Bushfires give rise to competing emotions in loggers. On one hand, they generate an enormous amount of work, especially in building firebreaks. But bushfires are also a threat – fire destroys trees, and therefore threatens livelihoods. It’s perhaps the only time loggers’ interests align with those of conservationists.

But there are serious questions about the expense and effectiveness of fire control lines, and a mounting body of evidence that building firebreaks is logging by another name.

At the peak of the 2003 bushfires in Victoria, a decision was made by the Victorian Department of Sustainability and the Environment (DSE) to cut a fire control line along the Yalmy Road, separating the Snowy River National Park and a neighbouring state forest.

The work was performed by a former DSE employee who, according to the Victorian Auditor General, “was employed as the chief executive officer of a hardwood logging company that worked for a syndicate of sawmills in East Gippsland.” Here’s how the AG’s report, published in May 2005, characterised his work on Yalmy Road:

In constructing the control line, logs were taken from the Snowy River National Park and processed at local sawmills in contravention of the requirements of the National Parks Act 1975…

DSE’s decision to salvage timber from the Yalmy fire control line compromised its fire suppression effort. Trees with a high fire hazard were not removed, while trees with a low fire hazard but containing high quality timber, were removed.

[A]ccording to observations made by the investigation team, the width of the control line appeared to vary according to the quality of the sawlog material present in the surrounding forest.

Allowing a key logging industry figure to play a lead role in the construction of the control line, created a clear conflict of interest … [I]t was clear that the manner in which much of the control line was constructed varied from normal practice and provided benefits to the logging industry.

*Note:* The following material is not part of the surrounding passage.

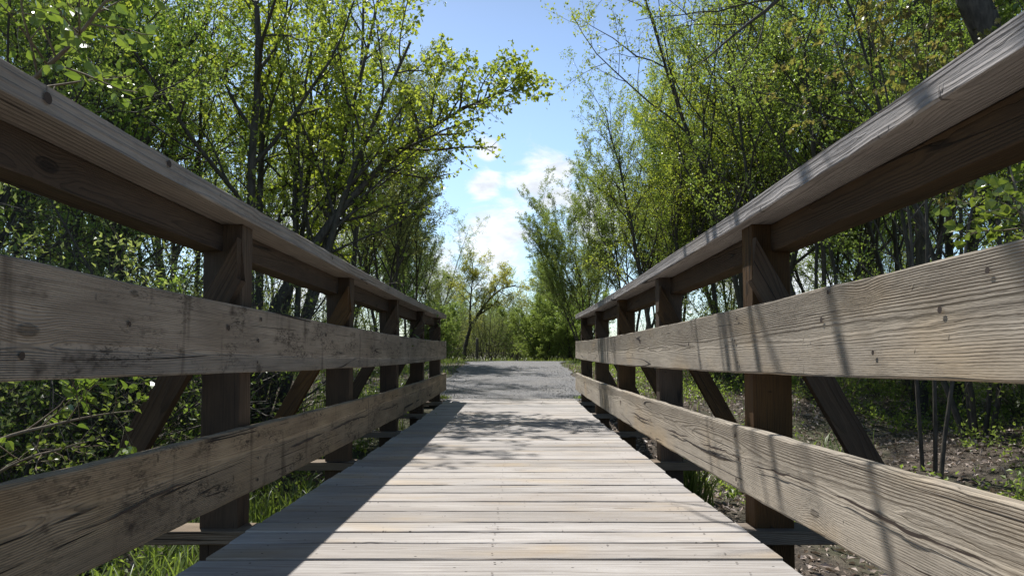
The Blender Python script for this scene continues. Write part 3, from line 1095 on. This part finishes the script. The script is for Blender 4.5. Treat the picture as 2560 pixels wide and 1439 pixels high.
# --- the woods on both sides
WL, WR_ = 'woodland trees left of the bridge', 'woodland trees right of the bridge'
left = [(-5.2, 6.0, 'alder_a', .85), (-9.5, 10.5, 'pole_a', .95), (-6.4, 12.5, 'alder_c', .95), (-9.0, 14.0, 'alder_b', 1.0), (-12.5, 12.0, 'alder_a', 1.05),
        (-14.5, 17.5, 'alder_c', 1.1), (-7.0, 18.0, 'alder_b', 1.0), (-5.2, 20.5, 'alder_a', .9), (-18.0, 22.0, 'alder_b', 1.2), (-5.5, 28.0, 'willow_a', .9), (-10.5, 30.0, 'alder_c', 1.1), (-17.5, 30.0, 'alder_a', 1.3), (-24.0, 26.0, 'willow_b', 1.4), (-6.5, 9.8, 'willow_b', .8), ]
right = [(4.6, 13.2, 'alder_c', .9), (5.4, 16.2, 'willow_a', .9), (3.9, 16.5, 'alder_c', .72), (6.8, 11.6, 'alder_c', .95), (4.9, 7.0, 'alder_b', .75), (7.2, 8.4, 'alder_a', .9), (9.5, 11.0, 'alder_c', 1.0), (6.2, 14.0, 'willow_a', .95), (8.6, 15.5, 'alder_a', 1.0), (5.6, 18.0, 'alder_b', .95), (14.5, 19.0, 'alder_c', 1.1), (12.5, 25.0, 'willow_a', 1.2), (18.0, 23.0, 'alder_a', 1.2),
         (6.6, 29.0, 'willow_a', 1.0), (10.5, 32.0, 'alder_b', 1.1), (17.0, 31.0, 'willow_b', 1.3), (24.0, 27.0, 'alder_c', 1.4), (8.8, 5.6, 'alder_c', .85), ]
KIND = {'alder_a': 'thin many-stemmed green', 'alder_b': 'thin many-stemmed green', 'alder_c': 'yellow-green few-stemmed', 'pole_a': 'tall single-trunked', 'pole_b': 'tall twin-trunked',
        'willow_a': 'feathery narrow-leaved', 'willow_b': 'grey-green narrow-leaved'}
for lst, side, grp in ((left, 'left', WL), (right, 'right', WR_)):
    for (x, y, key, s) in lst:
        band = 'at the front of' if y < 13 else ('in the middle of' if y < 21 else 'at the back of')
        lab = '%s tree %s the woods behind the %s railing' % (KIND[key], band, side)
        place(key, x + R.uniform(-.3, .3), y + R.uniform(-.3, .3), R.uniform(0, 6.2), s * R.uniform(.92, 1.08), lab, 'tree', grp,
              tilt=(R.uniform(-.05, .05), R.uniform(-.06, .06)))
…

And here’s a brief list of the laws that were broken and codes of practice that were breached:

National Parks Act 1975
Forests Act 1958
Accident Compensation (Occupational Health and Safety) Act 1996
Code of Practice of Fire Management on Public Land
Code of Practice for Safety in Forest Operations
Code of Practice for Timber Production

The individual fingered in the AG’s report has never been charged.

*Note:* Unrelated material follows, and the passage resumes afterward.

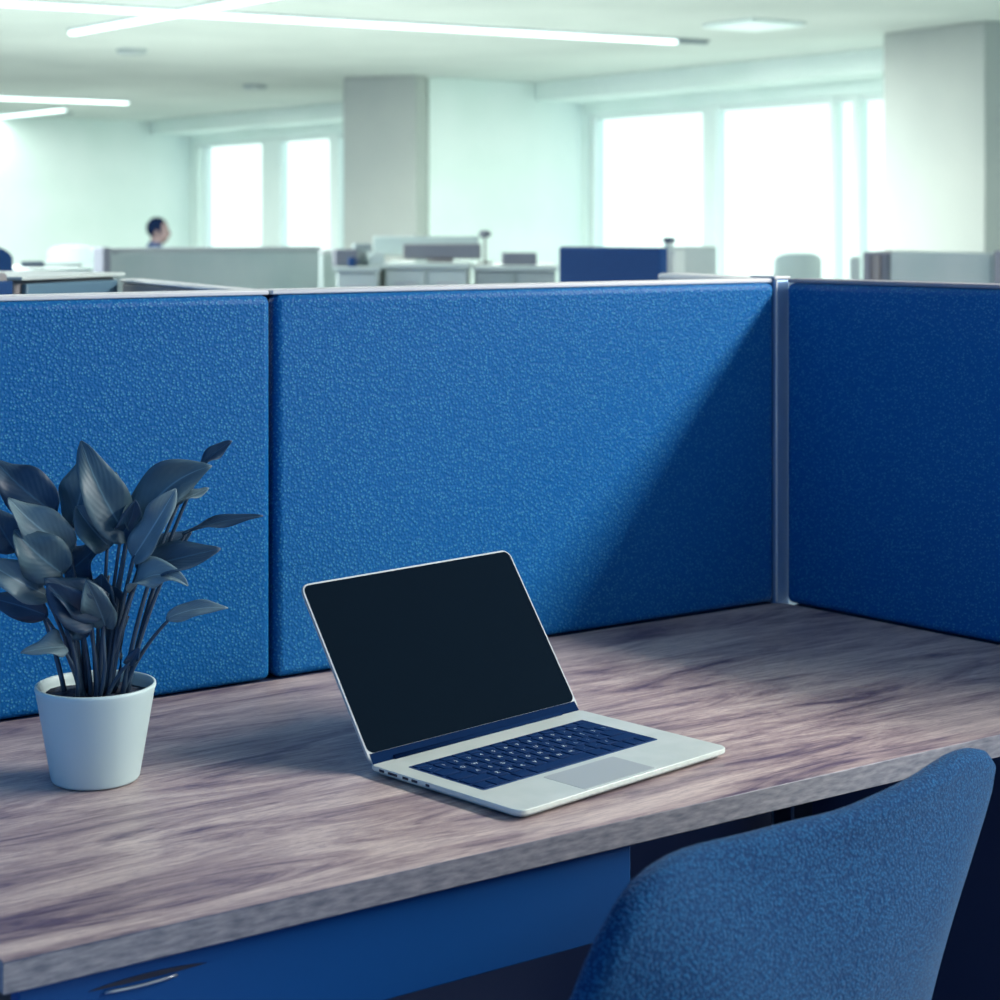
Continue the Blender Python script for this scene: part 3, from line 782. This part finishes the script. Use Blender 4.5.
# clutter on the small cabinet
for px, Z, hw, hd, hh, m, lb in ((345, 8.5, .05, .06, .075, 'mauve', 'mauve-grey box on the small white cabinet, leftmost there'),
                                 (362, 8.6, .04, .04, .10, 'palegrey', 'tall pale box on the small white cabinet'),
                                 (376, 8.5, .035, .04, .06, 'white', 'small white box at the right end of the small cabinet')):
    bm = NB(); box(bm, -hw, hw, -hd, hd, 0, hh, .005, 2)
    tag(obj('storage_box', bm, M[m], loc=on(px, Z, h3), rz=.2), lb, 'box')
t = thing('mug', 'blue mug in front of the boxes on the small white cabinet', 'mug', on(352, 8.36, h3))
bm = NB(); lathe(bm, [(0, 0), (.016, 0), (.018, .04), (.016, .04), (.014, .004), (0, .004)], 20); obj('mug_body', bm, M['blue_screen'], t)
bm = NB(); tube(bm, [(.017+.012*math.sin(math.pi*k/6), 0, .008+.024*k/6) for k in range(7)], .003, 6); obj('handle', bm, M['blue_screen'], t)
# low white desk with things behind the left cabinet
t, l_, h = block('office_desk', 'white desk with low clutter left of the wide grey partition', 'desk', 28, 92, 269, 7.6, 7.8, .6, None)
bm = NB(); box(bm, 0, l_, 0, .6, h-.025, h, .004, 2); obj('desktop', bm, M['white'], t)
for x in (.03, l_-.03):
    for y_ in (.04, .56):
        bm = NB(); box(bm, x-.02, x+.02, y_-.02, y_+.02, 0, h-.0255, .002, 1); obj('leg', bm, M['white'], t)
hd_ = h
bm = NB(); box(bm, -.08, .08, -.05, .05, 0, .016, .004, 2)
tag(obj('closed_notebook', bm, M['palegrey'], loc=on(62, 8.0, hd_), rz=.1), 'pale closed notebook on the white desk left of the wide partition', 'notebook')
t = thing('stapler', 'small dark stapler at the left of the white desk', 'stapler', on(33, 7.85, hd_), .2)
bm = NB(); box(bm, -.05, .05, -.012, .012, 0, .010, .003, 1); obj('base', bm, M['mauve'], t)
bm = NB(); box(bm, -.05, .045, -.010, .010, .0105, .026, .005, 2); obj('arm', bm, M['lid'], t)

# ------------------------------------------------------------------ seated person, facing right
PZ = 18.0; hp = at(159, 0, PZ); HT = CAMZ+(HOR-218)/FPX*PZ    # crown height
per = thing('person', 'person with short dark hair sitting behind the wide grey partition, facing right', 'person', (hp.x, hp.y, 0), 0)
def ell(bm, c, r, rot=None):
    m_ = Matrix.Translation(c) @ (rot or Matrix.Identity(4)) @ Matrix.Diagonal((r[0], r[1], r[2], 1))
    bmesh.ops.create_uvsphere(bm, u_segments=24, v_segments=16, radius=1, matrix=m_)
zc = HT-.125
bm = NB()
ell(bm, (-.008, 0, zc+.022), (.098, .078, .098)); ell(bm, (.032, 0, zc-.035), (.062, .06, .08)); ell(bm, (.052, 0, zc-.088), (.030, .034, .026))
ell(bm, (.098, 0, zc-.018), (.018, .011, .026), Matrix.Rotation(-.4, 4, 'Y')); ell(bm, (.088, 0, zc-.058), (.013, .024, .009))
for s in (-1, 1):
    ell(bm, (-.012, s*.077, zc-.012), (.018, .010, .032)); ell(bm, (.080, s*.030, zc+.012), (.012, .018, .008))
tube(bm, [(-.02, 0, zc-.05), (-.035, 0, zc-.15), (-.045, 0, zc-.20)], [.055, .057, .07], 20)
zs = zc-.23
ell(bm, (-.05, 0, zs-.02), (.085, .17, .07)); ell(bm, (-.055, 0, zs-.16), (.115, .165, .20)); ell(bm, (-.05, 0, zs-.36), (.11, .15, .16)); ell(bm, (-.05, 0, .56), (.13, .17, .11))
for s in (-1, 1):
    tube(bm, [(-.05, s*.17, zs-.02), (-.02, s*.20, zs-.17), (.02, s*.20, zs-.30)], [.055, .05, .042], 16)
    tube(bm, [(.02, s*.20, zs-.29), (.15, s*.18, zs-.30), (.27, s*.15, zs-.29)], [.042, .036, .027], 16)
    for k in range(4): tube(bm, [(.26, s*.15+(k-1.5)*.018, zs-.29), (.32, s*.15+(k-1.5)*.02, zs-.292), (.345-.008*abs(k-1.5), s*.15+(k-1.5)*.02, zs-.312)], [.012, .009, .007], 8)
    tube(bm, [(.25, s*.13, zs-.29), (.29, s*.105, zs-.30), (.31, s*.10, zs-.31)], [.012, .010, .008], 8)
    tube(bm, [(-.04, s*.09, .55), (.20, s*.10, .56), (.40, s*.10, .53)], [.095, .08, .062], 16)
    tube(bm, [(.40, s*.10, .53), (.40, s*.10, .28), (.38, s*.10, .08)], [.062, .055, .04], 16)
    ell(bm, (.43, s*.10, .045), (.13, .045, .045))
o = obj('body', bm, [M['skin'], M['shirt']], per)
r_ = o.modifiers.new('r', 'REMESH'); r_.mode = 'VOXEL'; r_.voxel_size = .009; r_.use_smooth_shade = True
s_ = o.modifiers.new('sm', 'SMOOTH'); s_.factor = .5; s_.iterations = 4
# hair cap
bm = NB(); ell(bm, (-.018, 0, zc+.030), (.103, .085, .105))
for v in list(bm.verts):
    if v.co.x > .035 and v.co.z < zc+.075: v.co.x = .035+(v.co.x-.035)*.25; 
    if v.co.z < zc-.045: v.co.z = zc-.045+(v.co.z-zc+.045)*.2
    v.co += v.normal*.003*noise.noise(v.co*40)
for f in bm.faces: f.smooth = True
obj('hair', bm, M['hair'], per)
for s in (-1, 1):
    bm = NB(); ell(bm, (.087, s*.030, zc+.002), (.008, .012, .007)); obj('eye', bm, M['hair'], per)
# shirt as its own shell
bm = NB()
ell(bm, (-.05, 0, zs-.02), (.095, .18, .078)); ell(bm, (-.055, 0, zs-.16), (.125, .175, .205)); ell(bm, (-.05, 0, zs-.36), (.12, .16, .17))
tube(bm, [(-.034, 0, zc-.105), (-.045, 0, zc-.19)], [.064, .085], 20)
for s in (-1, 1): tube(bm, [(-.05, s*.17, zs-.02), (-.02, s*.20, zs-.17), (.02, s*.20, zs-.30), (.17, s*.175, zs-.30)], [.064, .059, .052, .045], 16)
o = obj('shirt', bm, M['shirt'], per)
r_ = o.modifiers.new('r', 'REMESH'); r_.mode = 'VOXEL'; r_.voxel_size = .009; r_.use_smooth_shade = True
bm = NB(); 
ell(bm, (-.05, 0, .56), (.14, .18, .115))
for s in (-1, 1): tube(bm, [(-.04, s*.09, .55), (.20, s*.10, .56), (.40, s*.10, .53), (.40, s*.10, .28), (.38, s*.10, .10)], [.103, .088, .074, .062, .055], 16)
o = obj('trousers', bm, M['lid'], per)
r_ = o.modifiers.new('r', 'REMESH'); r_.mode = 'VOXEL'; r_.voxel_size = .01; r_.use_smooth_shade = True
shell_chair(159-34, 262, PZ, 50, 'chair carrying the seated person behind the wide partition', M['mauve'], -math.pi/2)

Building fire control lines is a matter of policy for the Victorian DSE, whose professed aim is to protect Victoria’s water catchments. Ken King, Executive Director at the Land and Fire Management Division, told Crikey:

[The strategic firebreaks that cut into Melbourne’s water catchments] increase the safety of the state’s paid and volunteer firefighters. In addition, they save critical firefighting time during a fire as crews won’t have to spend the hours, days and weeks it can take to construct effective fire breaks during a wildfire incident, and give us the best possible chance to protect Melbourne’s water supply from fire.

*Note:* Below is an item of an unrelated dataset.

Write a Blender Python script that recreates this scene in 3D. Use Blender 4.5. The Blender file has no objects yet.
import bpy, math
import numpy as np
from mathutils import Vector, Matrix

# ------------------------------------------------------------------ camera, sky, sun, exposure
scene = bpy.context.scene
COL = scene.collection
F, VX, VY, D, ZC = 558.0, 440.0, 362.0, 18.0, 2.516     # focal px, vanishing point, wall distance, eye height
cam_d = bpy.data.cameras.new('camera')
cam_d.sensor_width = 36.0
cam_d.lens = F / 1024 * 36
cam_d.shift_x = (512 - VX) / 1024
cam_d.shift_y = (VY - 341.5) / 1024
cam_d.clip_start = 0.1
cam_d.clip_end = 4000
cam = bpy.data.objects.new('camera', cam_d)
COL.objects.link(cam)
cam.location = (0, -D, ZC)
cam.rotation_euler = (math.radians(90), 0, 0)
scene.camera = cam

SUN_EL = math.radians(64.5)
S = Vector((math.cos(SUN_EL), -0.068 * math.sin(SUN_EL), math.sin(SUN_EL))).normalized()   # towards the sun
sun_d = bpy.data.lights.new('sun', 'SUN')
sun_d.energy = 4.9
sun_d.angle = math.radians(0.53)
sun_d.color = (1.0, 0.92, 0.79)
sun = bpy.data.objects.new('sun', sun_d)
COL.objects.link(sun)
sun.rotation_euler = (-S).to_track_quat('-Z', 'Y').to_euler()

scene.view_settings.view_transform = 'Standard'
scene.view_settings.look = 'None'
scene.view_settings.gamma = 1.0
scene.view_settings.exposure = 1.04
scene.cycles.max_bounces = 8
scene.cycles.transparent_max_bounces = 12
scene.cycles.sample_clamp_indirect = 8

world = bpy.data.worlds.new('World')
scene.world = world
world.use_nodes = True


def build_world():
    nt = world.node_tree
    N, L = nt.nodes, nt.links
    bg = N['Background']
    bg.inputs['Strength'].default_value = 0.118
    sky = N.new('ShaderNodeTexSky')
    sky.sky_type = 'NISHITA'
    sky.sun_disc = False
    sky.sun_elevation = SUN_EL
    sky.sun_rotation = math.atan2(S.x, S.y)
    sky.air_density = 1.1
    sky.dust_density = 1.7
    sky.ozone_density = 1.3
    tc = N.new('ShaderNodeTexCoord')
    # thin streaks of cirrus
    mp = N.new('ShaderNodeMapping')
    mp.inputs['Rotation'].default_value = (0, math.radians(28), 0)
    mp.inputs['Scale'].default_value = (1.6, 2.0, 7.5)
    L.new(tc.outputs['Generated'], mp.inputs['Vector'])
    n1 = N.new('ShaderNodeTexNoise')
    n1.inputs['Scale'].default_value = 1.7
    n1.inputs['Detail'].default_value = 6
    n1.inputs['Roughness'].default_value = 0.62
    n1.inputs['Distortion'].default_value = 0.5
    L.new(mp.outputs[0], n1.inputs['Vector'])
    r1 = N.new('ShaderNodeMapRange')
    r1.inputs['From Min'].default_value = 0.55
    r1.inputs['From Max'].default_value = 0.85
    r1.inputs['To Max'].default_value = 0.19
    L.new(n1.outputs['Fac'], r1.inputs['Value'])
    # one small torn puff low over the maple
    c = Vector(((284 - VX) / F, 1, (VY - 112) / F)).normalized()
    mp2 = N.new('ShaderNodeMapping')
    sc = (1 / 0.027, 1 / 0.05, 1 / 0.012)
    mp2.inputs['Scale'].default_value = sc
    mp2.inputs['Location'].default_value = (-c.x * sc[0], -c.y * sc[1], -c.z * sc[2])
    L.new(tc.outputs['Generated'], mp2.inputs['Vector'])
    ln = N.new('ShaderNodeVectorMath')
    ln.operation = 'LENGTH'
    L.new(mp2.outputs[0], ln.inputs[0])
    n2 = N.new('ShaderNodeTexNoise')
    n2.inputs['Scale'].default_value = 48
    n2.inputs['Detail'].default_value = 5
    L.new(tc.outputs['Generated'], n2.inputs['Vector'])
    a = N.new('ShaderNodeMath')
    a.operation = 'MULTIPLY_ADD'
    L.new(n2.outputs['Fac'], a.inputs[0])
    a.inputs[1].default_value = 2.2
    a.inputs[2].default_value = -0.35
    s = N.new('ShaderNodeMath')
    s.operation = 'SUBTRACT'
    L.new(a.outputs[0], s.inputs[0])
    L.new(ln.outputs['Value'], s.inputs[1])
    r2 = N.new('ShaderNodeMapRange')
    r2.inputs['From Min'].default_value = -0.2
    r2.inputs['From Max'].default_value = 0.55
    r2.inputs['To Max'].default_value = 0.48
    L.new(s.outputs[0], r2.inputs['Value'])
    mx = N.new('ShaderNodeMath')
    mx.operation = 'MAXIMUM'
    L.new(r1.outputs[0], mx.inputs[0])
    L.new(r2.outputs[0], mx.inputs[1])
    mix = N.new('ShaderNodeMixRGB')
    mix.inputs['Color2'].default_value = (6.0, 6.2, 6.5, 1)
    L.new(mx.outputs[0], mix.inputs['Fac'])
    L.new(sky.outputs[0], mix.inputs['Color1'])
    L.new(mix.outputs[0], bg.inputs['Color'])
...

King points out that fire control lines are “typically twenty to forty metres wide. Their design is based on decades of independent scientific research combined with real-world firefighting experience in Victoria, Australia and around the world.” The reality is not so tidy, as evidenced by the comments of Victoria’s Auditor General. Groups like the Central Highlands Alliance also disagree:

Even the most conservative fire managers are very cynical about fire breaks. Firebreaks are not usually where you want them, they cost an enormous amount to maintain, and fires still cross them. It’s literally like building freeway size dirt roads which actually increase fire risk by drying out forests.

Yarra Ranges National Park: Illegal logging, or creating a firebreak?

And now Victoria’s fire control lines are getting attention at a federal level. Just this week the Department of the Environment and Water Resources (DEWR) announced an investigation into timber taken from the Yarra Ranges National Park during the 2006-2007 bushfires. As The Age reported on Sunday:

Logging occurred in areas known to house Leadbeaters possums and Baw Baw frogs, which are on the International Union for the Conservation of Nature’s red list of critically endangered animals and are protected under state and national laws.

The Victorian National Parks Association has also asked the Auditor-General to investigate the removal of saleable timber, which, it alleges, was illegal. DSE, which authorised the removal, denied wrongdoing.

DEWR could do well to broaden their gaze. They might be surprised by what else they find inside the DSE’s filing cabinets, not to mention the logbooks of Victoria’s sawmills and pulp plants.